Başkalarının yaptığı gibi birçok insanı katleden, katli emrini veren, Türkiye’deki birçok bombalı eylemin ve masumun üzerinde kanlı izleri olan kişilere methiye düzenlerin seviyesine inip onları eleştirmeyeceğim. Yaptıklarını tartışmaya bile açmayacağım. Çünkü bizim en büyük hatamız başkalarını eleştirmek için harcadığımız zaman. Bu hataya başka bir şey daha ekliyoruz; başkalarını eleştirdiğimizde hayatın normale döndüğünü, yaşamın olağan seyrinde devam edebileceğini düşünüyoruz. Bu gaflet de bizi rahatlamaya götürüyor.
Evet, bir liberal yazarımız Fehman Hüseyin için çok da ilginç bir güzelleme, arkasından çok da ilginç bir methiye yazabilir. Bunu, eleştirebilirsiniz. Bunu, teröre destek kapsamına sokabilirsiniz. Bunu, uzun uzun tartışabilirsiniz de. Ama bu, bizim ne sorunumuzu çözecek ne de kayıplarımızı engelleyecek.
Benim sorunum, bu vatan uğruna feda edercesine kendisini öne atan gençlerimizin durumu. Benim sorunum, Fehman Hüseyin değil; 20’li yaşlarda benim yaşamam için hayatını feda eden Mehmetler, Ahmetler ve niceleri. Benim derdim ve mücadelem;
Onları hayatta tutma…
Bu ülkenin kardeşliğini ve birliğini koruma...
Geleceğimizi kurtarma…
Geleceğimizin daha güzel ve kardeşçe yaşanacağı bir ülke yaratma.
Bunu, liberal gazeteciyi eleştirerek yapma şansına sahipsek oturalım hep beraber eleştirelim. Ama inanın buradan kimseye bir fayda çıkmaz. Asıl yapacağımız şey, birisinin yaptığı olumsuzluğu ortadan kaldıracak çok daha güzel bir işi başarabilmek ve konuştuklarımızı hayata geçirecek çalışmaları yapmak.
Benim kahramanlarım, arslanlarım, benim için hayatını feda eden bu vatanın evlatları... Ben size güzelleme yapamayacağım; sebebi ise yetmeyeceğini bilmek.
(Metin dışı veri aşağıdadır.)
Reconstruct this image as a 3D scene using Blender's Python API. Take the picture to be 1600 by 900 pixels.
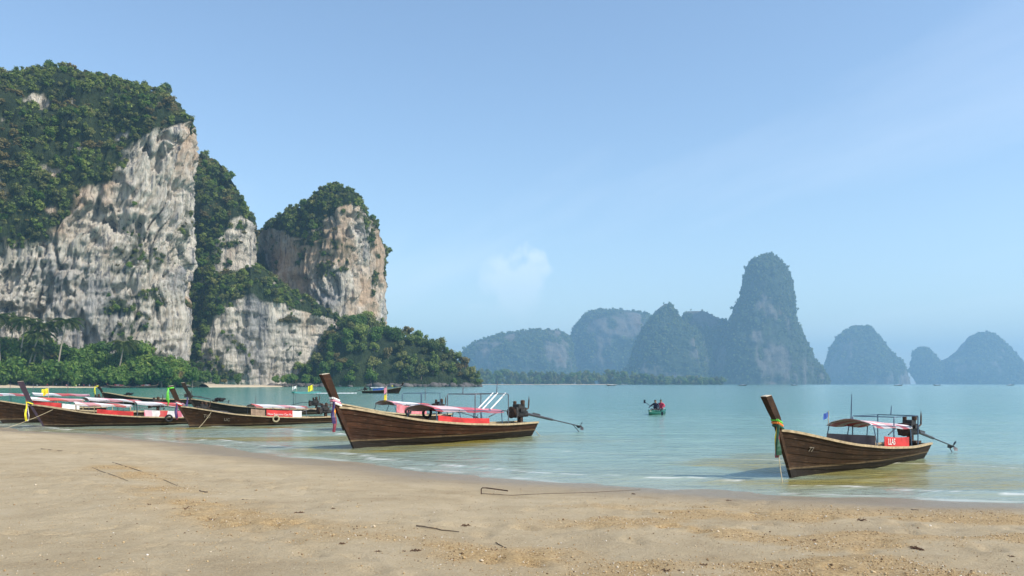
import bpy, math, random
import numpy as np
from mathutils import Vector, Matrix

random.seed(7)
sc = bpy.context.scene
for o in list(bpy.data.objects):
    bpy.data.objects.remove(o)
COL = sc.collection

# ------------------------------------------------------------------ camera
F = 1256.0            # focal length in photo pixels (1600 wide)
H = 2.2               # eye height above the water
cd = bpy.data.cameras.new('camera')
cd.sensor_width = 36.0
cd.lens = 36.0 * F / 1600.0
cd.shift_y = 150.0 / 1600.0
cd.clip_start = 0.1
cd.clip_end = 40000
cam = bpy.data.objects.new('camera', cd)
COL.objects.link(cam)
cam.location = (0, 0, H)
cam.rotation_euler = (math.radians(90), 0, 0)
sc.camera = cam

# ------------------------------------------------------------------ light
SUN_EL = math.radians(43)
SUN_AZ = math.radians(-24)         # from +X towards +Y (negative: a little behind the camera)
sdir = Vector((math.cos(SUN_EL) * math.cos(SUN_AZ), math.cos(SUN_EL) * math.sin(SUN_AZ), math.sin(SUN_EL)))
sl = bpy.data.lights.new('sun', 'SUN')
sl.energy = 4.1
sl.angle = math.radians(0.53)
sl.color = (1.0, 0.93, 0.82)
sun = bpy.data.objects.new('sun', sl)
COL.objects.link(sun)
sun.rotation_euler = (-sdir).to_track_quat('-Z', 'Y').to_euler()

world = bpy.data.worlds.new('World')
sc.world = world
world.use_nodes = True
nt = world.node_tree
for n in list(nt.nodes):
    nt.nodes.remove(n)
def W(t, **kw):
    n = nt.nodes.new(t)
    for k, v in kw.items():
        setattr(n, k, v)
    return n
wout = W('ShaderNodeOutputWorld')
bg = W('ShaderNodeBackground')
bg.inputs['Strength'].default_value = 0.15
sky = W('ShaderNodeTexSky', sky_type='NISHITA', sun_disc=False)
sky.sun_elevation = SUN_EL
sky.sun_rotation = math.pi / 2 - SUN_AZ
sky.air_density = 1.1
sky.dust_density = 0.5
sky.ozone_density = 1.6
# clouds: thin high cirrus all over the sky and one low cumulus
tc = W('ShaderNodeTexCoord')
sep = W('ShaderNodeSeparateXYZ')
nt.links.new(tc.outputs['Generated'], sep.inputs[0])
def M(op, a, b=None, c=None, clamp=False):
    n = W('ShaderNodeMath', operation=op, use_clamp=clamp)
    for i, q in enumerate((a, b, c)):
        if q is None:
            continue
        if isinstance(q, (int, float)):
            n.inputs[i].default_value = q
        else:
            nt.links.new(q, n.inputs[i])
    return n.outputs[0]
zz = M('ADD', M('MAXIMUM', sep.outputs[2], 0.0), 0.12)
cx = M('DIVIDE', sep.outputs[0], zz)
cy = M('DIVIDE', sep.outputs[1], zz)
cmb = W('ShaderNodeCombineXYZ')
nt.links.new(M('ADD', M('MULTIPLY', cx, 0.9), M('MULTIPLY', cy, 0.45)), cmb.inputs[0])
nt.links.new(M('MULTIPLY', M('SUBTRACT', cy, M('MULTIPLY', cx, 0.5)), 0.22), cmb.inputs[1])
ci = W('ShaderNodeTexNoise')
ci.inputs['Scale'].default_value = 0.8
ci.inputs['Detail'].default_value = 7
ci.inputs['Roughness'].default_value = 0.55
nt.links.new(cmb.outputs[0], ci.inputs['Vector'])
cir = M('MULTIPLY', M('SUBTRACT', ci.outputs[0], 0.5, clamp=True), 0.85, clamp=True)
# cumulus, a puff low over the sea
yy = M('MAXIMUM', sep.outputs[1], 0.05)
pa = M('DIVIDE', sep.outputs[0], yy)
pe = M('DIVIDE', sep.outputs[2], yy)
cn = W('ShaderNodeTexNoise')
cn.inputs['Scale'].default_value = 34
cn.inputs['Detail'].default_value = 9
nt.links.new(tc.outputs['Generated'], cn.inputs['Vector'])
wob = M('MULTIPLY', M('SUBTRACT', cn.outputs[0], 0.5), 0.085)
da = M('DIVIDE', M('ADD', M('SUBTRACT', pa, 0.0), wob), 0.042)
de_ = M('ADD', M('SUBTRACT', pe, 0.128), wob)
deu = M('DIVIDE', M('MAXIMUM', de_, 0.0), 0.04)
ded = M('DIVIDE', M('MINIMUM', de_, 0.0), 0.06)
rr = M('SQRT', M('ADD', M('MULTIPLY', da, da), M('ADD', M('MULTIPLY', deu, deu), M('MULTIPLY', ded, ded))))
cum = M('MULTIPLY', M('MULTIPLY', M('SUBTRACT', 1.08, rr), 2.2, clamp=True), M('MULTIPLY', M('SUBTRACT', pe, 0.05), 7.0, clamp=True))
mask = M('ADD', M('MULTIPLY', cum, 0.42), cir, clamp=True)
mx = W('ShaderNodeMix', data_type='RGBA')
mx.inputs[7].default_value = (7.6, 7.6, 7.9, 1)
nt.links.new(mask, mx.inputs[0])
nt.links.new(sky.outputs[0], mx.inputs[6])
nt.links.new(mx.outputs[2], bg.inputs['Color'])
nt.links.new(bg.outputs[0], wout.inputs['Surface'])

vs = sc.view_settings
vs.view_transform = 'Standard'
vs.look = 'None'
vs.exposure = 0.47
vs.gamma = 1.0
vs.use_curve_mapping = False
sc.render.engine = 'CYCLES'
cy_ = sc.cycles
cy_.max_bounces = 6
cy_.diffuse_bounces = 2
cy_.glossy_bounces = 2
cy_.transmission_bounces = 3
cy_.transparent_max_bounces = 10
cy_.volume_bounces = 1
cy_.caustics_reflective = False
cy_.caustics_refractive = False
cy_.sample_clamp_indirect = 6
try:
    cy_.use_denoising = True
    cy_.denoiser = 'OPENIMAGEDENOISE'
except Exception:
    pass

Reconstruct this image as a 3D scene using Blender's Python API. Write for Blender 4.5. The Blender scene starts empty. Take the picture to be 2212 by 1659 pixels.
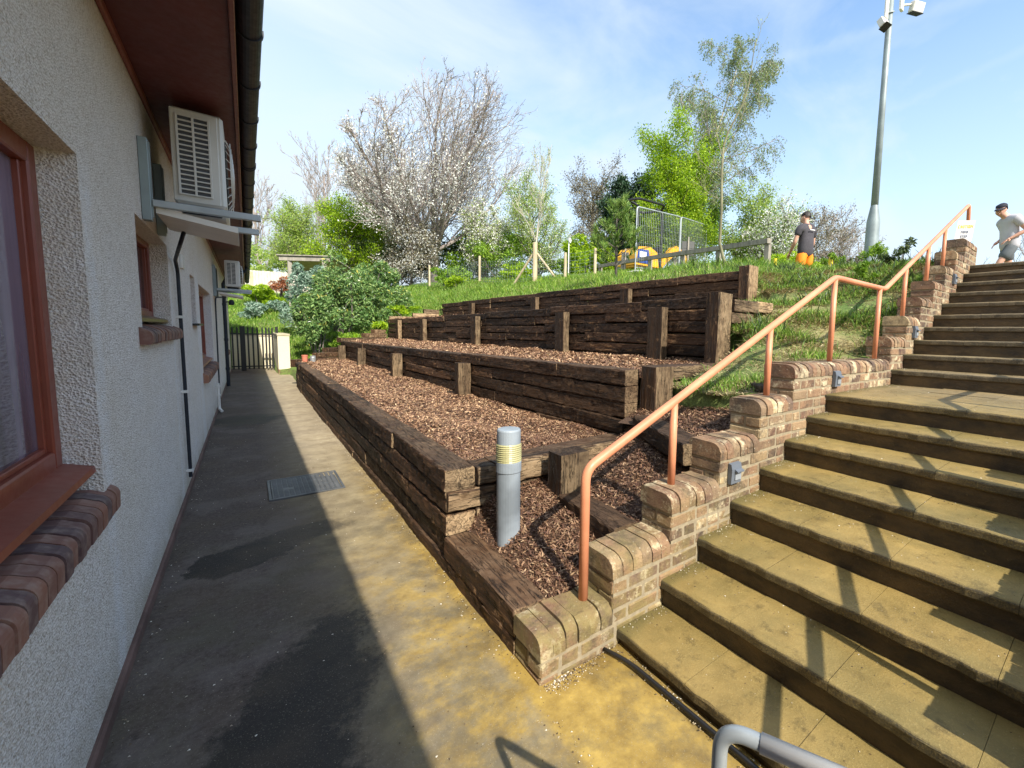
import bpy, math, random
import numpy as np
from mathutils import Vector, Matrix
R = math.radians
rng = np.random.default_rng(7)
random.seed(7)
scene = bpy.context.scene
C = scene.collection

# ------------------------------------------------------------ camera
cam = bpy.data.cameras.new("Camera")
camo = bpy.data.objects.new("Camera", cam); C.objects.link(camo)
rows = np.array([[0.77585794, -0.03928829, 0.62968316],
                 [-0.6304701, -0.08544529, 0.77149631],
                 [0.02349269, -0.99556794, -0.0910635]])
xr, yd, zf = rows[:, 0], rows[:, 1], rows[:, 2]
camo.matrix_world = Matrix(((xr[0], -yd[0], -zf[0], 0.0), (xr[1], -yd[1], -zf[1], 0.0),
                            (xr[2], -yd[2], -zf[2], 1.55), (0, 0, 0, 1)))
cam.sensor_width = 36.0
cam.lens = 930.0 / 2212.0 * 36.0
cam.shift_x = -(1293.0 - 1106.0) / 2212.0
cam.shift_y = (808.0 - 829.5) / 2212.0
cam.clip_start = 0.02; cam.clip_end = 2000
scene.camera = camo

# ------------------------------------------------------------ world, sun
SKY = 0.15
world = bpy.data.worlds.new("World"); scene.world = world; world.use_nodes = True
wn = world.node_tree; wn.nodes.clear()
def wnode(t, **k):
    n = wn.nodes.new(t)
    for a, b in k.items(): setattr(n, a, b)
    return n
sky = wnode('ShaderNodeTexSky', sky_type='NISHITA')
sky.sun_disc = False; sky.sun_elevation = R(41.2); sky.sun_rotation = R(185.3)
sky.air_density = 1.15; sky.dust_density = 0.7; sky.ozone_density = 2.2
bg = wnode('ShaderNodeBackground'); bg.inputs[1].default_value = SKY
wo = wnode('ShaderNodeOutputWorld')
tc = wnode('ShaderNodeTexCoord')
# thin cirrus streaks over the blue: stretched noise on the view direction
mp = wnode('ShaderNodeMapping'); mp.inputs['Rotation'].default_value = (R(12), R(-18), R(38))
mp.inputs['Scale'].default_value = (1.0, 3.6, 4.2)
n1 = wnode('ShaderNodeTexNoise'); n1.inputs['Scale'].default_value = 1.15; n1.inputs['Detail'].default_value = 9
n1.inputs['Roughness'].default_value = 0.56; n1.inputs['Distortion'].default_value = 0.5
r1 = wnode('ShaderNodeValToRGB'); r1.color_ramp.elements[0].position = 0.47; r1.color_ramp.elements[1].position = 0.86
sx = wnode('ShaderNodeSeparateXYZ')
hz = wnode('ShaderNodeMapRange'); hz.inputs['From Min'].default_value = 0.0; hz.inputs['From Max'].default_value = 0.55
hz.inputs['To Min'].default_value = 0.80; hz.inputs['To Max'].default_value = 0.0
hx = wnode('ShaderNodeMapRange'); hx.inputs['From Min'].default_value = 0.75; hx.inputs['From Max'].default_value = -0.35
hx.inputs['To Min'].default_value = 0.0; hx.inputs['To Max'].default_value = 0.75
m1 = wnode('ShaderNodeMath', operation='MULTIPLY'); m1.inputs[1].default_value = 0.85
m2 = wnode('ShaderNodeMath', operation='ADD', use_clamp=True)
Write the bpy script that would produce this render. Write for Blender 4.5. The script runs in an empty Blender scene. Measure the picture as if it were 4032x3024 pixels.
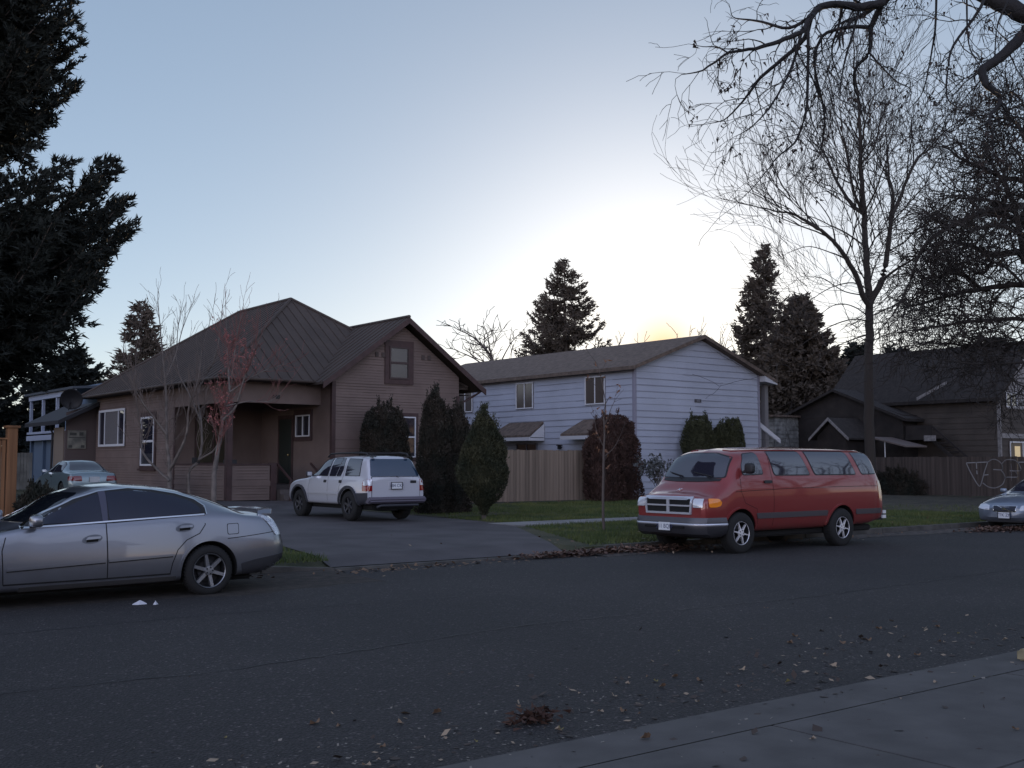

Ünlü şairimizin dediği gibi:
Ey, bu topraklar için toprağa düşmüş asker!
Gökten ecdâd inerek öpse o pâk alnı değer.
Ne büyüksün ki kanın kurtarıyor Tevhîd’i...
Bedr’in arslanları ancak, bu kadar şanlı idi.
Sana dar gelmeyecek makberi kimler kazsın?
“Gömelim gel seni târîhe” desem, sığmazsın.
Bu dizelerin üzerine benim yazacağım bir şey zaten olamaz.
Sizin için yapacağım şeyler, bize emanet ettiğiniz bu vatan toprağına daha fazla sahip çıkmak. Sizin bıraktığınızdan çok daha güzel bir ülke yaratmak. Tam bağımsız bir Türkiye Cumhuriyeti, kimseye borcu olmayan, herkesin gıptayla baktığı bir ülke yaratmak. Herkesin birbirini sevdiği bir ülke oluşturabilmek.
Evet, bu delikanlılar yalnızca vatan toprağını kurtarmak için uğraşmadılar. Vatan toprağının üzerinde bir ülke yaratmak için bize bir fırsat daha sundular. Evet, vatan toprağı yerinde duruyor. Bu yalnızca bu mücadelenin birinci kısmıydı. Eğer bu vatan toprağının üzerinde anlamlı bir ülke yaratamazsak, taşın üzerine taş koymamış oluruz.